Task objective: Give back an exact copy of the lines from the start of the material through the line bearing "COL = SC.collection". Include both ends and nothing else.

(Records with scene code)

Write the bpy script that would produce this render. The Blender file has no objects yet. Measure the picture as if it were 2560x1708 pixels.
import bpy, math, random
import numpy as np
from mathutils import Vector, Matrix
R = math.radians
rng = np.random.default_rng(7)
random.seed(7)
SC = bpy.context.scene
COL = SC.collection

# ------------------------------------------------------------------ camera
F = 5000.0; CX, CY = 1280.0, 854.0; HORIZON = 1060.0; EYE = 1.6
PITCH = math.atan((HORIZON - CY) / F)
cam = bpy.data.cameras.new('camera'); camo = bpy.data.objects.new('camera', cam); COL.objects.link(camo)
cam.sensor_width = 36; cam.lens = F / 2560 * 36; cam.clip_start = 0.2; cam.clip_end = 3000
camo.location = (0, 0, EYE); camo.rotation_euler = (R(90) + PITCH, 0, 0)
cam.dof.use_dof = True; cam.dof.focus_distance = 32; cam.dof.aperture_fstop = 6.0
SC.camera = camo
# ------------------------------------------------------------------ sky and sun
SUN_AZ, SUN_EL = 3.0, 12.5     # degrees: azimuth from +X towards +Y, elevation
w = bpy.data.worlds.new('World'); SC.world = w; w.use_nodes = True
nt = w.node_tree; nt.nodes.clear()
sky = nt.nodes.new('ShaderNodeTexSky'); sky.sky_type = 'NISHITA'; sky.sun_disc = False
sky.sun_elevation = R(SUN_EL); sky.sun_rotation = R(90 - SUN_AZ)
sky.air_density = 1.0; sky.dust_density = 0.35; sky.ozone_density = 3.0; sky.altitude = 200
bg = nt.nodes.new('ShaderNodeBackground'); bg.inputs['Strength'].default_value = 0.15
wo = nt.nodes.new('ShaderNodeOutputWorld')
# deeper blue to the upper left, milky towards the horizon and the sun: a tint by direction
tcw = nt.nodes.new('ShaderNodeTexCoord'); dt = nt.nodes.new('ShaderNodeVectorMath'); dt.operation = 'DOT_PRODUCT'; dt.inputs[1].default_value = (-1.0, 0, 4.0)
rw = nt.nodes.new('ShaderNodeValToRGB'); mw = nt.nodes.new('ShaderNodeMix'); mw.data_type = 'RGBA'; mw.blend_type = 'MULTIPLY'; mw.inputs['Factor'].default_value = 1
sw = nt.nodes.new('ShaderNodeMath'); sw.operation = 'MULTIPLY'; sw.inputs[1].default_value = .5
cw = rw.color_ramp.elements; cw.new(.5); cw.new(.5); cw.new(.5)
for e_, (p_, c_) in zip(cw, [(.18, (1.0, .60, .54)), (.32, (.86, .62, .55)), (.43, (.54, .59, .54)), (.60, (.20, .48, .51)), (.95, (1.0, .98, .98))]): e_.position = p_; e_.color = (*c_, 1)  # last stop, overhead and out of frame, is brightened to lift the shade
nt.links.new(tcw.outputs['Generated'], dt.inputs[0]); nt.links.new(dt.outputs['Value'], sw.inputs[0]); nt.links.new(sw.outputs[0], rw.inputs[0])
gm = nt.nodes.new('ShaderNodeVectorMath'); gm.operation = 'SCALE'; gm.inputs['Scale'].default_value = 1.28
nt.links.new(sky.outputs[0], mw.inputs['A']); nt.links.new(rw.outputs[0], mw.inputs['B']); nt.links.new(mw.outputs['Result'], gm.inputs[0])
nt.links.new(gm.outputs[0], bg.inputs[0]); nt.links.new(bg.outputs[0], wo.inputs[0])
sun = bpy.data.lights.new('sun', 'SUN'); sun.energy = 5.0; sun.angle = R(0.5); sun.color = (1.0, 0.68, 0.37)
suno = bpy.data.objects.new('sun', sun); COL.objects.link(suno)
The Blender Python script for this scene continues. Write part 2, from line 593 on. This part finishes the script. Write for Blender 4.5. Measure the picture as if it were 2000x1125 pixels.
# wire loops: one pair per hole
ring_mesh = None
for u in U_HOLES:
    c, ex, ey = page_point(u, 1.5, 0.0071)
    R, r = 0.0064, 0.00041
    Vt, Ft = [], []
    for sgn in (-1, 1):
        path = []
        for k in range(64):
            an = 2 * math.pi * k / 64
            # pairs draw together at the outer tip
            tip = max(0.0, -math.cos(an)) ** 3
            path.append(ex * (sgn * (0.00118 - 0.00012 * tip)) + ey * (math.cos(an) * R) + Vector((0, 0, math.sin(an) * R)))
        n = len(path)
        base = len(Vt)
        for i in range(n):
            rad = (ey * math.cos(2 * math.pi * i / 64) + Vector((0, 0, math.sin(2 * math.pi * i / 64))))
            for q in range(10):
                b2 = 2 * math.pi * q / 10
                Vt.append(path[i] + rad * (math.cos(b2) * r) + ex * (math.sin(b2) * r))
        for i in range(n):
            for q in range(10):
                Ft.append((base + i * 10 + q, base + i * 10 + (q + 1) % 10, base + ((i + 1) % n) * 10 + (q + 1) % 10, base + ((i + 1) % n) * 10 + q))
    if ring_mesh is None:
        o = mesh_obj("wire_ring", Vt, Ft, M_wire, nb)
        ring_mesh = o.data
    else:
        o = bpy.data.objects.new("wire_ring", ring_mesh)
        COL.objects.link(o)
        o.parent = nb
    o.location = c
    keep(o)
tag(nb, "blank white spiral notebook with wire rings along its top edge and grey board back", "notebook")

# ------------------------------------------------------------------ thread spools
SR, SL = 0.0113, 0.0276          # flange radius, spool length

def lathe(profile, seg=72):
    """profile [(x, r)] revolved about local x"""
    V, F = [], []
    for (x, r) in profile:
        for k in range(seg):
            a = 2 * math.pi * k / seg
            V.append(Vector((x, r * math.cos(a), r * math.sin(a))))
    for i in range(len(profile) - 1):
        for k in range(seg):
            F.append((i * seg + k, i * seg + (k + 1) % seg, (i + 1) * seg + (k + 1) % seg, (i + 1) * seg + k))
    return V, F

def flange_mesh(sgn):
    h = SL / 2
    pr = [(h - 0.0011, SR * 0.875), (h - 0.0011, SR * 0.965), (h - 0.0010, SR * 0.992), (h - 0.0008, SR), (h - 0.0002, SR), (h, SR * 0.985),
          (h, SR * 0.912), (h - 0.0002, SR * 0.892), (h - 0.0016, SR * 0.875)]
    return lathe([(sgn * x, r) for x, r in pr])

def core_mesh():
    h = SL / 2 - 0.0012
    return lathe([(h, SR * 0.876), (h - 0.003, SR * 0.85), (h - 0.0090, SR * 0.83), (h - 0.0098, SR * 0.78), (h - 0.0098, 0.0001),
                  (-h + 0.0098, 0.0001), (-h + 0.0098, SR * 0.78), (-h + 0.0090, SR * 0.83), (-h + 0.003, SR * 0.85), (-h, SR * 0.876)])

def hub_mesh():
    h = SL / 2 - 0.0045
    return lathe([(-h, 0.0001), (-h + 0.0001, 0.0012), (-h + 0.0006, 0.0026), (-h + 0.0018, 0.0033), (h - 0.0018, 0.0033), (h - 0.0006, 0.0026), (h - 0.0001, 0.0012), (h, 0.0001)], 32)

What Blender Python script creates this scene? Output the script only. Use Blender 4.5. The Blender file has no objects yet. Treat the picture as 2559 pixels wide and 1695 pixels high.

Answer to the exercise:
Write the bpy script that would produce this render. The Blender file has no objects yet. Measure the picture as if it were 2560x1708 pixels.
import bpy, math, random
import numpy as np
from mathutils import Vector, Matrix
R = math.radians
rng = np.random.default_rng(7)
random.seed(7)
SC = bpy.context.scene
COL = SC.collection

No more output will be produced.